Frank Parlato loves to play the role of the crusading truth-teller, the sage investigative journalist. But when you look closer you see the wrinkles and liver spots in the facade. Frank is a blogger. He has some blogs. He gets paid to blog, to come up with narratives to whitewash the crimes of the wealthy and politically connected. He’ll mangle, even kill, the truth if you meet his price.
Parlato’s latest hit piece on Danesh Noshirvan isn’t just bad journalism. It’s a collaboration between federal defendants and professional liars. Parlato is trying to lecture the world on ethics while standing in a circle with kidnappers, racketeers, and the architects of election disinformation. It’s not just a joke. It’s a desperate attempt by a pack of felons to silence a creator who actually follows the law.
The Sources From Hell
If you want to know if a story is true or not, look at who’s telling it. Parlato’s star reporters are a gallery of the legally and morally bankrupt. These aren’t just controversial figures, they’re people whose crimes made headlines, with rap sheets long enough to use as bed sheets.

Richard Luthmann: This isn’t just a disbarred lawyer with a sword fetish. Luthmann was indicted on federal charges including kidnapping, racketeering, and witness intimidation. He allegedly threatened his own wife to keep her quiet. This is the man Parlato treats as a credible legal mind. In reality, he’s a bottom-feeder who belongs nowhere near a news cycle.
Joey Camp (theresearcher2020): If the name sounds familiar, Camp was a primary engine behind the Big Lie of voter fraud in 2020. Under his digital alias, he helped manufacture the election fraud disinformation that nearly tore the country apart. He’s a professional cyberstalker who specializes in fabricating reality to suit a narrative.


Frank Parlato: Let’s not forget the man himself. Frank loves to gloss over the fact that he was hit with a massive federal indictment. Sure, he took a plea deal, but that doesn’t mean he didn’t commit the crimes, it just means he took a deal because the government had the goods on him.
Professional Liars Defending a Ban That Isn’t Real
These three men, all with histories of fraud, intimidation, and federal crimes, want you to believe they’ve uncovered a conspiracy regarding Danesh Noshirvan’s TikTok account. Think about the irony. A guy who helped push the Big Lie (Camp) and a guy who was charged with racketeering (Luthmann) are claiming a social media investigator is the one who’s shady.

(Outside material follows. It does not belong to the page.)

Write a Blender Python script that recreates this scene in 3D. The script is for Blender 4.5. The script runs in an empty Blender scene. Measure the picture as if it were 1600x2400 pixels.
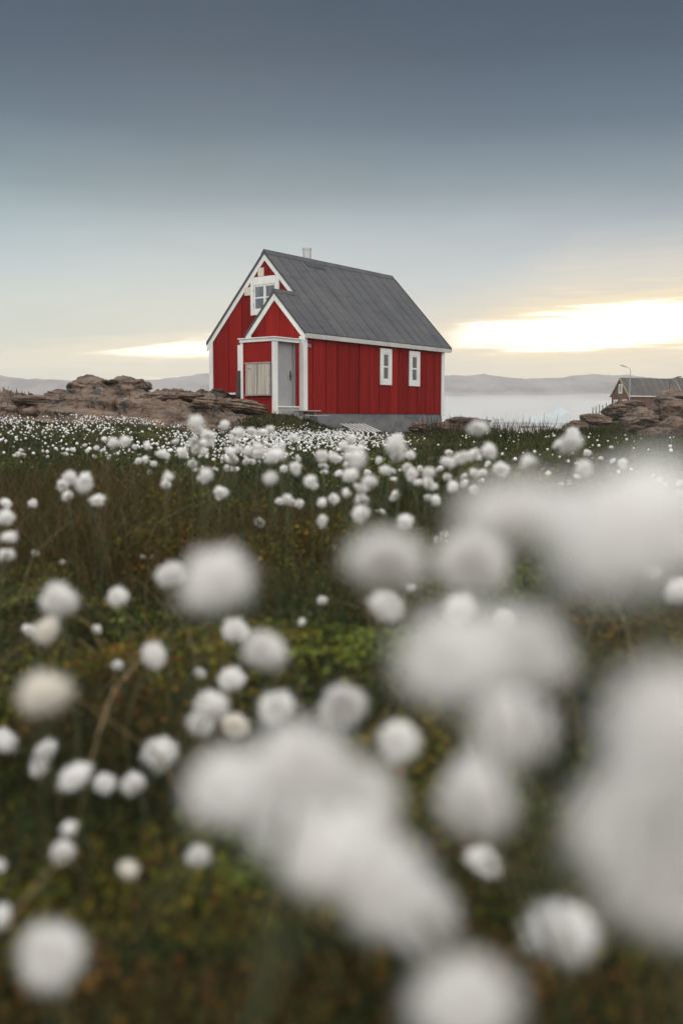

They’re obsessed with the idea of a permanent ban because they’re desperate to see Danesh deplatformed. Why? Because Danesh uses public records to show the world exactly who these people are. The return of Danesh’s account isn’t a “glitch” or a “hack.” It’s a sign that TikTok’s safety team looked at the reports, likely filed by this very circle of grifters, and realized they were baseless.
Shitty Ethics Are the Brand
Parlato’s ethics aren’t just bad; they’re nonexistent. A real investigator wouldn’t touch a source like Luthmann with a ten-foot pole. A real investigator would see Joey Camp’s history of lies and realize his evidence is about as real as his claim of a 3 million dollar settlement with the Washington Post (Bitch, please), both are worth less than zero. But Parlato doesn’t care about evidence. He cares about the smear.
He uses his platform to give a voice to criminals because they’re the only ones willing to lie for him. This isn’t a report; it’s a mutual-aid society for people who’ve been rejected by every reputable institution in the country. They’re sticking together because nobody else will have them.
The Final Verdict
Frank Parlato, Richard Luthmann, and Joey Camp represent the absolute floor of digital discourse. Between the three of them, you have enough criminal baggage to fill a federal warehouse. When they attack people like Danesh Noshirvan and James McGibney, it isn’t because they’re doing something wrong. It’s because they’re doing something right: exposing the very kind of behavior that landed these guys in front of judges in the first place.
Parlato can keep writing his fan fiction. He can keep citing his felonious friends. But the public sees the Frank Report for what it is: a tabloid run by a mean old man.